On Friday, a blog post at the tutorial website Envato Tuts+ introduced readers to the concept of “gamification” in website and mobile app development. The concept itself is likely familiar to you, even though the term may not be. It refers to integrating achievements or milestones into an app development project, so that end-users have additional incentives to continue returning to the site or utilizing the relevant service.

The term “gamification” reflects the fact that the standard examples for this model come from the world of video games. If you have any familiarity with that topic, you probably have a clear mental picture of what an Xbox Achievement looks like. But even before that system or the term “app development” came to prominence, the concept of achievements existed in PC games like World of Warcraft in order to bolster users’ gratification and keep them coming back to the same tasks and experiences, possibly for years.

Sites vs. Apps

But even if the actual gaming origins of “gamification” are unfamiliar to you, you’ve probably seen it utilized in more modern settings. And those settings could have been either on the traditional internet or on dedicated mobile apps. The above-mentioned blog posts give examples of both, although its discussion of on-page gamification is pretty much limited to web forums in which feedback plays a role in establishing the trustworthiness or intra-community social status of certain users.

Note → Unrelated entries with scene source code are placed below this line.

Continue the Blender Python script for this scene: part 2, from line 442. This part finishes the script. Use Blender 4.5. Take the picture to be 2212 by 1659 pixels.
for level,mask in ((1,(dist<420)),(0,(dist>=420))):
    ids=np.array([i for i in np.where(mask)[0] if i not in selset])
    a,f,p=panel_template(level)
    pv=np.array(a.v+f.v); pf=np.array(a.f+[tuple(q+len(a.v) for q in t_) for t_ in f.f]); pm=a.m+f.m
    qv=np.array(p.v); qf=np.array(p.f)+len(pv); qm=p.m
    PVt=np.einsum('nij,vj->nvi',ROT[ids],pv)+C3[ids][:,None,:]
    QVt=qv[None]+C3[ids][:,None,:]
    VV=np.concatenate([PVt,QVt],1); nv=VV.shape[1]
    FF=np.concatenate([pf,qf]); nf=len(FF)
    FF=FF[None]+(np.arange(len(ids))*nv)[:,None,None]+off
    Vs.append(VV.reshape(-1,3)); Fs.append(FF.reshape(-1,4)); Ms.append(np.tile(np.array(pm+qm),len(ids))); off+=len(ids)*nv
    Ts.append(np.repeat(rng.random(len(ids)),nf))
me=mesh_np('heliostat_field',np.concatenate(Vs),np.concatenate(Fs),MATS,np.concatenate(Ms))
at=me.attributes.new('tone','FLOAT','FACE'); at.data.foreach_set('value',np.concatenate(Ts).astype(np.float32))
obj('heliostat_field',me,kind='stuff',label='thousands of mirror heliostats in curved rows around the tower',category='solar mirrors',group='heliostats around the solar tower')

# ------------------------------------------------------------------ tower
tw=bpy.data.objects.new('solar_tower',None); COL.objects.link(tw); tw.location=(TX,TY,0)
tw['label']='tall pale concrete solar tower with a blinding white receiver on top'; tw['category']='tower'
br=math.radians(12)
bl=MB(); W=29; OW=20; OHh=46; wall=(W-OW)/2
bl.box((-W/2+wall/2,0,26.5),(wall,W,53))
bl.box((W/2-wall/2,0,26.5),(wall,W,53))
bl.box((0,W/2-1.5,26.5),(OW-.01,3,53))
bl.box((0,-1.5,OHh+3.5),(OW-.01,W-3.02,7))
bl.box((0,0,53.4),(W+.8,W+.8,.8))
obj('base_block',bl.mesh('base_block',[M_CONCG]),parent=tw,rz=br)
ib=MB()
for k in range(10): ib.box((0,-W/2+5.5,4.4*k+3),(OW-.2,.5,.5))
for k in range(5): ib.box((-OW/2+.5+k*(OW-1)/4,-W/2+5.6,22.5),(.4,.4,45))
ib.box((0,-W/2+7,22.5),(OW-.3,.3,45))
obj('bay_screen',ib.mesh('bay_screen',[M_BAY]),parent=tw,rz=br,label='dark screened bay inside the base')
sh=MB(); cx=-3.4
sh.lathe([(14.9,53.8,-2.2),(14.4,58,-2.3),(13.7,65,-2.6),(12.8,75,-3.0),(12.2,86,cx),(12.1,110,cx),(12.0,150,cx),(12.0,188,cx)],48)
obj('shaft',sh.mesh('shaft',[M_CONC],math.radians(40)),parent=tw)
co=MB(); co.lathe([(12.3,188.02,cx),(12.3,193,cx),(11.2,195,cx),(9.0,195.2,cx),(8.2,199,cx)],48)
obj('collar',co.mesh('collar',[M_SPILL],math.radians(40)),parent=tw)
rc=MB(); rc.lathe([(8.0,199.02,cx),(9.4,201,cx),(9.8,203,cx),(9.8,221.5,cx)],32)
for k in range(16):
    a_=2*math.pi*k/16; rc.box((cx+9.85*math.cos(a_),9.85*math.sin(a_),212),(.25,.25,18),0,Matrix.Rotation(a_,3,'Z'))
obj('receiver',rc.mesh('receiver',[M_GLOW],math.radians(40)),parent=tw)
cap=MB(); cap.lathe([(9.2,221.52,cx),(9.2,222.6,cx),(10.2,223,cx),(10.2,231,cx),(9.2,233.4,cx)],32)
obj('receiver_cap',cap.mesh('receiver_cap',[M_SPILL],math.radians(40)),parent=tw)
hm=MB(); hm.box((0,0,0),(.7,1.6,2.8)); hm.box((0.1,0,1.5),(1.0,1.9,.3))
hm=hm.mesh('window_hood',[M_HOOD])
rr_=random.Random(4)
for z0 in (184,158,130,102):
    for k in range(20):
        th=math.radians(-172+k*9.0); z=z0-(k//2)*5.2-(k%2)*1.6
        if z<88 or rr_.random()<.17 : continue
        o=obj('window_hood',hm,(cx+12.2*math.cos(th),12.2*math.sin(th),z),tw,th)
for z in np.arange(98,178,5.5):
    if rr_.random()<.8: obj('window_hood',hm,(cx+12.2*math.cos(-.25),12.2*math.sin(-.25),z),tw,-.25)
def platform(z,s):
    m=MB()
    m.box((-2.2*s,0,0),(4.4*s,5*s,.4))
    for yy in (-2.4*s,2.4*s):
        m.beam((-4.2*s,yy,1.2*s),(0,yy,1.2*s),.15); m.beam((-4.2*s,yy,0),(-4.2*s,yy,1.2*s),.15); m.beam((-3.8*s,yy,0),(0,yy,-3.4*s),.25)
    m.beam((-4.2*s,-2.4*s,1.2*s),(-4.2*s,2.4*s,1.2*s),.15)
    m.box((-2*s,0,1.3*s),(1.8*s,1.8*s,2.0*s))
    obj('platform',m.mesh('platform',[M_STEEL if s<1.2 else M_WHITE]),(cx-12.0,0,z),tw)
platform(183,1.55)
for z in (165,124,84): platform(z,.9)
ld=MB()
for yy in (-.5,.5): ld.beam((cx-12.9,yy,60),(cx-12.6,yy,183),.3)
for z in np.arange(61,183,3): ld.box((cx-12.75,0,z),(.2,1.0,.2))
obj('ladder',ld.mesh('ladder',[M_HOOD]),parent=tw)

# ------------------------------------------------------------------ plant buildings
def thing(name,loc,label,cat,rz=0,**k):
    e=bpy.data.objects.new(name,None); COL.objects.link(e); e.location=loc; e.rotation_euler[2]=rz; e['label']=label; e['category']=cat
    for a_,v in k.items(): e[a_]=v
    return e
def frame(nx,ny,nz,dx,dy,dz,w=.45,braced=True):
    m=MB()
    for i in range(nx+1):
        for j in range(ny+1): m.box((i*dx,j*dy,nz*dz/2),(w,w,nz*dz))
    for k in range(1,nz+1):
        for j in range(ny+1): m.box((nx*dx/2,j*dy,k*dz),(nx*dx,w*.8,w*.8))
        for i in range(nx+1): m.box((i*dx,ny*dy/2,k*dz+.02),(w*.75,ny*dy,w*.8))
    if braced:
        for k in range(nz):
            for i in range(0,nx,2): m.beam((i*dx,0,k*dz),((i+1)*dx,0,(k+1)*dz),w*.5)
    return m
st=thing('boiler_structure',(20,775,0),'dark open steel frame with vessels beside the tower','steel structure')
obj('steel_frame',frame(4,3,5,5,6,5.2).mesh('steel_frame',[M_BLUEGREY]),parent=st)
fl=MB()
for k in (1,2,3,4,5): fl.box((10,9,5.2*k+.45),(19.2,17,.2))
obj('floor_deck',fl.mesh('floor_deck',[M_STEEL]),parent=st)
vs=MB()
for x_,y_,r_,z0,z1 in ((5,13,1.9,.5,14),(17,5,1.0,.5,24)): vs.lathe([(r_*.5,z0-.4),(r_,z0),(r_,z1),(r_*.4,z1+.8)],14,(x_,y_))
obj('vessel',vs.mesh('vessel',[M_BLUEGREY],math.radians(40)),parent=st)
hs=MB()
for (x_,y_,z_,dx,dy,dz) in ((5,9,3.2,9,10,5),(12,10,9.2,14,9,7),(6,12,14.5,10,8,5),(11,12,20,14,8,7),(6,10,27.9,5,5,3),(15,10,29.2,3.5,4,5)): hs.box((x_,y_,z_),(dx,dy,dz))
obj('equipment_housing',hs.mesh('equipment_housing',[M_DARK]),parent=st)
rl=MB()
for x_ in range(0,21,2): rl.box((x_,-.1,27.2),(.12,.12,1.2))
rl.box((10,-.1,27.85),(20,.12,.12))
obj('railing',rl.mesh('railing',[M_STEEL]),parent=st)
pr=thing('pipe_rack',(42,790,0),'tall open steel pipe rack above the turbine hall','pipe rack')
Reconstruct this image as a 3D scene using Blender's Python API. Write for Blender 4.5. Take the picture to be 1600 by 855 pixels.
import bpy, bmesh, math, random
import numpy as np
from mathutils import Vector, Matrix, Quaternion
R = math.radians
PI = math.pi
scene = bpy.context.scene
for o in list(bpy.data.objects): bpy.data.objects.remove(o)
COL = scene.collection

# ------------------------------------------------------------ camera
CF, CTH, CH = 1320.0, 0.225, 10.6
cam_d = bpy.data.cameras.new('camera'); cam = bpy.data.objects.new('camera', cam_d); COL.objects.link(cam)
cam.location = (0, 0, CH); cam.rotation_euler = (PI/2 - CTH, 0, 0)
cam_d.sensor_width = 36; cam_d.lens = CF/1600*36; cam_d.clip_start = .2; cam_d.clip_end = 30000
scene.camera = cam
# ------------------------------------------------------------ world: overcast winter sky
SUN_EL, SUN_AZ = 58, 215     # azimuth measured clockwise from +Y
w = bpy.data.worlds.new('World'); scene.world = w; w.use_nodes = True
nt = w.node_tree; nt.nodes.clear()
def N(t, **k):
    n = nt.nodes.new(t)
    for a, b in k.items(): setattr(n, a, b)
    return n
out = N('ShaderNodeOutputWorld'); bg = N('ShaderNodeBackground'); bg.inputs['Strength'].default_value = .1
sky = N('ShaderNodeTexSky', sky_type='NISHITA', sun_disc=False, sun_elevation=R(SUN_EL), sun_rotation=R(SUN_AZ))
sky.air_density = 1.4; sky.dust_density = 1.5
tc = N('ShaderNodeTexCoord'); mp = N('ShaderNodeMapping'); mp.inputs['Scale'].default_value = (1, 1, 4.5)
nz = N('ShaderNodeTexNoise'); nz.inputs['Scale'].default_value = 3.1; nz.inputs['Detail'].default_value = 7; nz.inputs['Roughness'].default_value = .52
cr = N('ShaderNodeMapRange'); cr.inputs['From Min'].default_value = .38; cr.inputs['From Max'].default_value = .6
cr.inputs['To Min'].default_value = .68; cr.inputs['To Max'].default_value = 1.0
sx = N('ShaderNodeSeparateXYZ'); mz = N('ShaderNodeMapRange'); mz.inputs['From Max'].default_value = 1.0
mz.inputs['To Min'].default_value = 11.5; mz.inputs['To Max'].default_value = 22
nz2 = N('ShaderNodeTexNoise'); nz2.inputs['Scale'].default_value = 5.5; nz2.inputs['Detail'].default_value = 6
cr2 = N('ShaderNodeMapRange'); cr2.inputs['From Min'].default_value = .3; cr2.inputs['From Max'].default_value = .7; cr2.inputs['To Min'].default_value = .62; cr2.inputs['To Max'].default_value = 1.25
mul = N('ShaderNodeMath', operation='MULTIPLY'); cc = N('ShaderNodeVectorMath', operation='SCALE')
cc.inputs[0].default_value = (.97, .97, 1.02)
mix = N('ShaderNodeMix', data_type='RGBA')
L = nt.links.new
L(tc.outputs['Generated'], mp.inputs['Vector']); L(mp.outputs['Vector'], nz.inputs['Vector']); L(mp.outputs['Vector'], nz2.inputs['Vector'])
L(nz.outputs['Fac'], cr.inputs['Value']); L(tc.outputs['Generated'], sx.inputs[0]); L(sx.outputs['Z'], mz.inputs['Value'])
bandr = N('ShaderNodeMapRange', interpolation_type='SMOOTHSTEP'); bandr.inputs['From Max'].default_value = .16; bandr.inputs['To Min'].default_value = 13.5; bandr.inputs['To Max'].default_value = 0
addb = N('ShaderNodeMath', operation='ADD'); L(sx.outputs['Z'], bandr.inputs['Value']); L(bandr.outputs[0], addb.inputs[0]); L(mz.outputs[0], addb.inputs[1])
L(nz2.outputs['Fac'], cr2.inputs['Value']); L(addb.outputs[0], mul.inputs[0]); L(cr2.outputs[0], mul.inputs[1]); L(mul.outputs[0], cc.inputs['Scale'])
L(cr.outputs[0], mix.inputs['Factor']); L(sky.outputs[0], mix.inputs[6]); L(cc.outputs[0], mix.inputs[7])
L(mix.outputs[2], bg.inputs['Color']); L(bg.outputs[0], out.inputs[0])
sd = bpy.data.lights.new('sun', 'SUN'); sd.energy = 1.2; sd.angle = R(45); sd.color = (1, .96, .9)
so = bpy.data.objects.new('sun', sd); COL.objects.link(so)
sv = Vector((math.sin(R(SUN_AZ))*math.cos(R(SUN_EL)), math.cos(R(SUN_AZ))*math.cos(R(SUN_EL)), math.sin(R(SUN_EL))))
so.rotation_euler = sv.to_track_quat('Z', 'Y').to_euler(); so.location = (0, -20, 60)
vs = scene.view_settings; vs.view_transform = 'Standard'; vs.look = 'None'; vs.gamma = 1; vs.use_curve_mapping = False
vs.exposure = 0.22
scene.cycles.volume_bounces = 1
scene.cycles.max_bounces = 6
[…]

To this it might be added that there are other websites that are more akin to the gamified apps that Tuts+ highlights. In the same way that Audible.com’s app development has made use of badges for certain listening habits or hours of usage, the Rifftrax website has integrated badges into customer profiles as a way of rewarding them for different kinds of purchases, for seeing live shows, and so on.

Categories of Usage

Naturally, there are other examples along these same lines. And one of the interesting things about Rifftrax, for instance, is that while the site is primarily an e-commerce entertainment distributor, it also features an on-site community with dedicated forums. User messaging could easily be utilized by app development companies, as well, to give an additional incentive for otherwise individual users to actually go out of their way to collect and display badges.

In recognizing this overlap, we believe we’ve hit upon a slight difference between our vision of app development and that of author at Tuts+. The blog post separates apps into three distinct categories of user experience: task-based, esteem-driven, and aspirational products. But in our view, these categories are not necessarily isolated from one another, and it could actually be beneficial for an app development company to build a community element into an aspiration product, or to think of ways in which a task-based product can be aspirational as well.

These sorts of multi-facted approaches to a client project have the potential to set one app development company apart from another, and to generate creative ways of broadening user experience so the client can take advantage of various consumers’ interest in both using the product and “playing the game”.